Aku tak tertawa. Tak ada yang perlu ditertawakan dari gurauan itu.

***
Memikirkan alam semesta,
jika tak dilandasi oleh keimanan yang berpangkal pada sebuah keyakinan
bisa menimbulkan frustasi.
Allah, sang Pencipta adalah satu-satunya pengharapan.

4 komentar:

  1. fajar rase says:

    menarik.. pas bgt, tema yg akhir2 ini selalu saya pikirin pas lg ee, sebelum tidur n klo lg ga ada kerjaan.. hehe

    ttg pernyataan terakhirmu, kang, bukankah 'keimanan yg berpangkal pada sebuah keyakinan' juga bisa muncul dr hasil 'memikirkan alam semesta'? contohnya Nabi Ibrahim.. gmn tah kang?

  1. Anonim says:

    "Memikirkan alam semesta,
    jika tak dilandasi oleh keimanan yang berpangkal pada sebuah keyakinan
    bisa menimbulkan frustasi."
    ***

    "... jika tak dilandasi oleh keimanan yang berpangkal pada sebuah keyakinan ..." Apakah dalam setiap proses berpikir yang kita lakuin itu berati harus diawali dengan berbagai asumsi? Asumsi-asumsi seperti "...keimanan yang berpangkal pada sebuah keyakinan ...". Haruskah? Apakah itu berarti seperti yang dikatakan oleh iman katolik, misalnya, ... "[kamu harus] beriman dulu [sama trinitas], baru kamu akan mengerti [hakikat trinitas]"?

    Apakah tidak terbalik?
    Kita berpikir lalu kemudian, dari proses itu, menumbuhkan keimanan?

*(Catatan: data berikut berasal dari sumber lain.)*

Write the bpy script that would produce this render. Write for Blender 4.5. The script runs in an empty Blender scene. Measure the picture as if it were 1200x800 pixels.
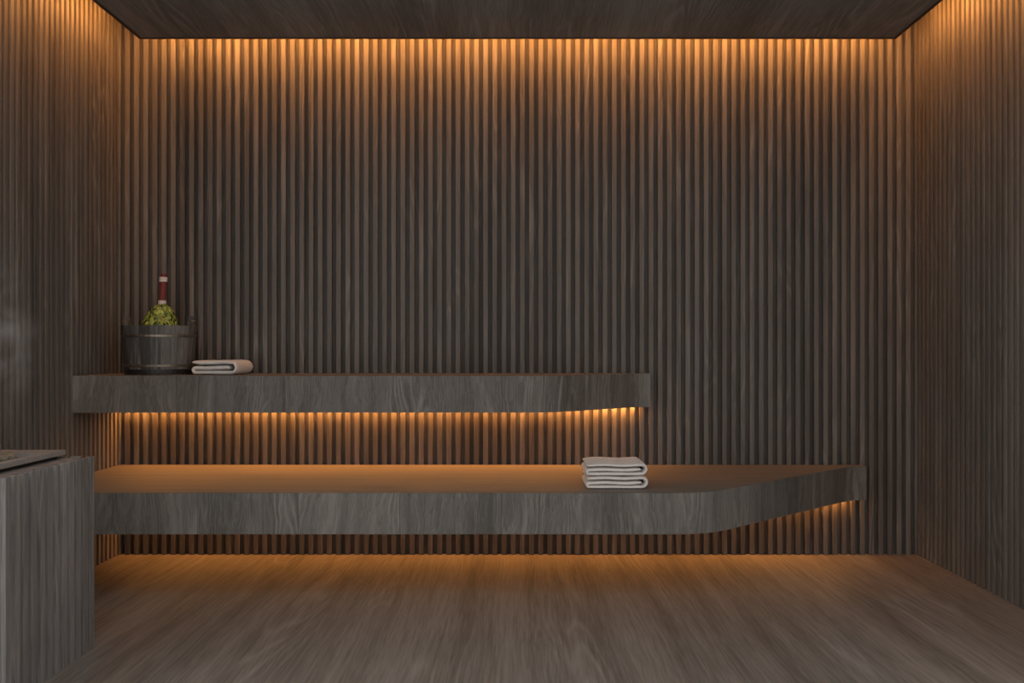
import bpy, bmesh, math, random
from mathutils import Vector, Matrix, noise as mnoise

random.seed(7)
SC = bpy.context.scene
COL = SC.collection

# ------------------------------------------------------------------ camera, world, exposure
D = 4.757            # distance camera -> slat faces of the back wall
CZ = 1.024           # camera height
W = 2.003            # half width of the room (slat face to slat face)
cam = bpy.data.objects.new('camera', bpy.data.cameras.new('camera'))
COL.objects.link(cam)
cam.location = (0, 0, CZ)
cam.rotation_euler = (math.pi / 2, 0, 0)
cam.data.sensor_width = 36
cam.data.lens = 1110 / 1200 * 36
cam.data.shift_x = -6.5 / 1200
cam.data.shift_y = 11 / 1200
cam.data.clip_start = .05
SC.camera = cam

world = bpy.data.worlds.new('world')
SC.world = world
world.use_nodes = True
bg = world.node_tree.nodes['Background']
bg.inputs['Color'].default_value = (0.98, 0.98, 0.985, 1)
bg.inputs['Strength'].default_value = 1.07

SC.view_settings.view_transform = 'Standard'
SC.view_settings.look = 'None'
SC.view_settings.gamma = 1
SC.view_settings.use_curve_mapping = False
SC.view_settings.exposure = 0

LED_COLOR = (1.0, 0.40, 0.095, 1)
LED_COVE = 106.0
LED_UPPER = 150.0
LED_LOWER = 82.0

# ------------------------------------------------------------------ helpers
def link(name, mesh, mat=None, parent=None):
    o = bpy.data.objects.new(name, mesh)
    COL.objects.link(o)
    if mat is not None and not mesh.materials:
        mesh.materials.append(mat)
    if parent is not None:
        o.parent = parent
    return o


def obj(name, bm, mat, parent=None, smooth=False):
    bmesh.ops.recalc_face_normals(bm, faces=bm.faces[:])
    me = bpy.data.meshes.new(name)
    bm.to_mesh(me)
    bm.free()
    if smooth:
        for p in me.polygons:
            p.use_smooth = True
    return link(name, me, mat, parent)


def thing(name, label, cat, loc=(0, 0, 0), group=None):
    o = bpy.data.objects.new(name, None)
    COL.objects.link(o)
    o.empty_display_size = .05
    o.location = loc
    return tag(o, label, cat, group)


def tag(o, label, cat, group=None):
    o['label'] = label
    o['category'] = cat
    if group:
        o['group'] = group
    return o


def struct(o, label, cat):
    o['kind'] = 'structure'
    o['label'] = label
    o['category'] = cat
    return o


def box(bm, x0, x1, y0, y1, z0, z1):
    vs = [bm.verts.new((x, y, z)) for z in (z0, z1) for y in (y0, y1) for x in (x0, x1)]
    for f in ((0, 1, 3, 2), (4, 5, 7, 6), (0, 1, 5, 4), (2, 3, 7, 6), (0, 2, 6, 4), (1, 3, 7, 5)):
        bm.faces.new([vs[i] for i in f])


def bevel(bm, w, seg=1):
    bmesh.ops.bevel(bm, geom=bm.edges[:], offset=w, segments=seg, affect='EDGES', profile=.5)


def prism(bm, poly, z0, z1):
    a = [bm.verts.new((p[0], p[1], z0)) for p in poly]
    b = [bm.verts.new((p[0], p[1], z1)) for p in poly]
    n = len(poly)
    bm.faces.new(a)
    bm.faces.new(b)
    for i in range(n):
        bm.faces.new((a[i], a[(i + 1) % n], b[(i + 1) % n], b[i]))


def lathe(bm, prof, n=32, axis=None, closed=False):
    """prof: list of (r, z); revolve about z."""
    rings = []
    for r, z in prof:
        rings.append([bm.verts.new((r * math.cos(2 * math.pi * k / n), r * math.sin(2 * math.pi * k / n), z))
                      for k in range(n)])
    m = len(rings)
    for i in range(m if closed else m - 1):
        a, b = rings[i], rings[(i + 1) % m]
        for k in range(n):
            bm.faces.new((a[k], a[(k + 1) % n], b[(k + 1) % n], b[k]))
    if not closed:
        bm.faces.new(rings[0])
        bm.faces.new(rings[-1])


# ------------------------------------------------------------------ materials
def nmat(name):
    m = bpy.data.materials.new(name)
    m.use_nodes = True
    nt = m.node_tree
    b = nt.nodes['Principled BSDF']
    return m, nt, b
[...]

    Ah bingung ah... gimana dong?

  1. menarik.. pas bgt, tema yg akhir2 ini selalu saya pikirin pas lg ee, sebelum tidur n klo lg ga ada kerjaan.. hehe

    ttg pernyataan terakhirmu, kang, bukankah 'keimanan yg berpangkal pada sebuah keyakinan' juga bisa muncul dr hasil 'memikirkan alam semesta'? contohnya Nabi Ibrahim.. gmn tah kang?

    Fajar Rocketse :
    Bisa tuh, saya juga, kita juga gitu. Emang kerennya ky gitu.

    Anonim:
    Gak usah bingung dong cruy.

    “Apakah tidak terbalik?
    Kita berpikir lalu kemudian, dari proses itu, menumbuhkan keimanan?”

    Kalau menurut saya, berpikir dulu kemudian beriman itu oke juga. Beriman baru berpikir juga nggak papa. Yang penting mikir. Lagipula konteks tulisan saya, terutama yang diakhir itu konteksnya tidak seperti tulisan saya sebelumnya : Beriman dengan Pikiran (nah di tulisan itu cara pandang kamu mengenai : berpikir dulu kemudian menumbuhkan keimanan, punya irisan yang sama dengan cara pandang saya)

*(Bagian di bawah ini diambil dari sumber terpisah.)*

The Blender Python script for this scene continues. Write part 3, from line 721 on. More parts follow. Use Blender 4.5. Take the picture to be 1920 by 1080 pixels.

    Saya ulangi, tulisan ini –sedikit banyaknya—bisa dimengerti dari konteks tulisannya sendiri (saya buat batasan). Sebenernya paragraph terakhir itu bahasa ‘batin’ saya ketika saya melakukan tamasya pikiran, ketika saya dan seseorang sampai pada sebuah kerumitan (mungkin sampai pada batasan berpikir) makanya dikatakanlah : jika tak dilandasi oleh keimanan yang berpangkal pada sebuah keyakinan bisa menimbulkan frustasi.

    Bagaimana ngelesnya? Sudah keren kan bung Fajar dan Anonim?

  1. Anonim says:

    Mungkin sebenernya efasis dari apa yang saya tanyain itu ada di:

    Apakah dalam setiap proses berpikir yang kita lakuin itu berati harus diawali dengan berbagai asumsi? Asumsi-asumsi seperti "...keimanan yang berpangkal pada sebuah keyakinan ...". Haruskah? Apakah itu berarti seperti yang dikatakan oleh iman katolik, misalnya, ... "[kamu harus] beriman dulu [sama trinitas], baru kamu akan mengerti [hakikat trinitas]"?

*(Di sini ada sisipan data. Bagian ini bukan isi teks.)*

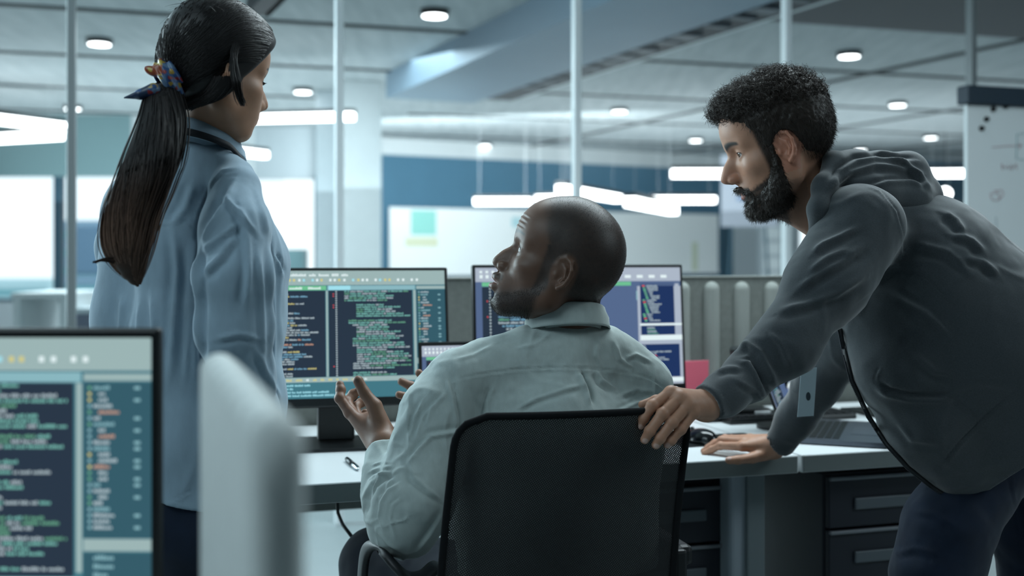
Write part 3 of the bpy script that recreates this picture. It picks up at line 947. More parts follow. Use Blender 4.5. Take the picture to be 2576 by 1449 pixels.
# ================================================================= SCULPTING: implicit surfaces meshed with surface nets
f32 = np.float32
def _a(p): return np.array(p, dtype=f32)
def seg(p, a, b, ra, rb=None):
    """round cone"""
    a, b = _a(a), _a(b); rb = ra if rb is None else rb
    ba = b - a; L2 = max(float(ba @ ba), 1e-9)
    pa = p - a
    t = np.clip((pa @ ba) / L2, 0, 1)
    d = pa - t[:, None] * ba
    return np.sqrt(np.einsum('ij,ij->i', d, d)) - (ra + (rb - ra) * t)
def chain(p, pts, k=0.004):
    """pts: list of (xyz, r)"""
    r = None
    for (a, ra), (b, rb) in zip(pts[:-1], pts[1:]):
        d = seg(p, a, b, ra, rb)
        r = d if r is None else smin(r, d, k)
    return r
def ell(p, c, r, R=None):
    q = p - _a(c)
    if R is not None: q = q @ np.array(R, dtype=f32)
    r = _a(r)
    k0 = np.sqrt(((q / r) ** 2).sum(1)); k1 = np.sqrt(((q / (r * r)) ** 2).sum(1)) + 1e-9
    return k0 * (k0 - 1.0) / k1
def smin(a, b, k):
    if k <= 0: return np.minimum(a, b)
    h = np.maximum(k - np.abs(a - b), 0) / k
    return np.minimum(a, b) - h * h * k * 0.25
def smax(a, b, k): return -smin(-a, -b, k)
def rotm(axis, deg):
    return np.array(Matrix.Rotation(math.radians(deg), 3, axis), dtype=f32)

def _hash(ix, iy, iz, seed):
    n = (ix * 374761393 + iy * 668265263 + iz * 1274126177 + seed * 974634777) & 0x7fffffff
    n = ((n ^ (n >> 13)) * 1103515245) & 0x7fffffff
    n = (n ^ (n >> 16)) & 0xffff
    return n.astype(f32) / 65535.0
def vnoise(p, scale, seed=0, stretch=(1, 1, 1)):
    """value noise, -1..1"""
    q = p * (np.array(stretch, dtype=f32) * scale)
    i = np.floor(q).astype(np.int64); f = (q - i).astype(f32)
    u = f * f * (3 - 2 * f)
    r = 0
    for dx in (0, 1):
        for dy in (0, 1):
            for dz in (0, 1):
                w = (u[:, 0] if dx else 1 - u[:, 0]) * (u[:, 1] if dy else 1 - u[:, 1]) * (u[:, 2] if dz else 1 - u[:, 2])
                r = r + w * _hash(i[:, 0] + dx, i[:, 1] + dy, i[:, 2] + dz, seed)
    return r * 2 - 1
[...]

    Soalnya kayak gini, K'. saya pernah ditanya: sebenernya kamu iman dulu sama Alquran terus beriman sama Allah atau kamu beriman dulu sama Allah dan sebagai konsekuensinya kamu juga beriman sama Alquran. Hayo, apakah dalam setiap proses berpikir yang kita lakuin itu berati harus diawali dengan berbagai asumsi? Asumsi-asumsi seperti "...keimanan yang berpangkal pada sebuah keyakinan ...". Atau kita mulai dulu dari teks sebagai dasar asumsi terus kita berpikir... atau sebaliknya?

    "Beriman baru berpikir juga nggak papa. Yang penting mikir." Gimana jika dalam keimanan itu justru aktivitas kita untuk berpikir malah dimatikan (bukan dibatasi ya, k'. Soalnya berpikir juga ada batasnya)... seperti dalam kasus "credo quia absurdum"; beriman itu justru karena gak masuk akal (absurd)!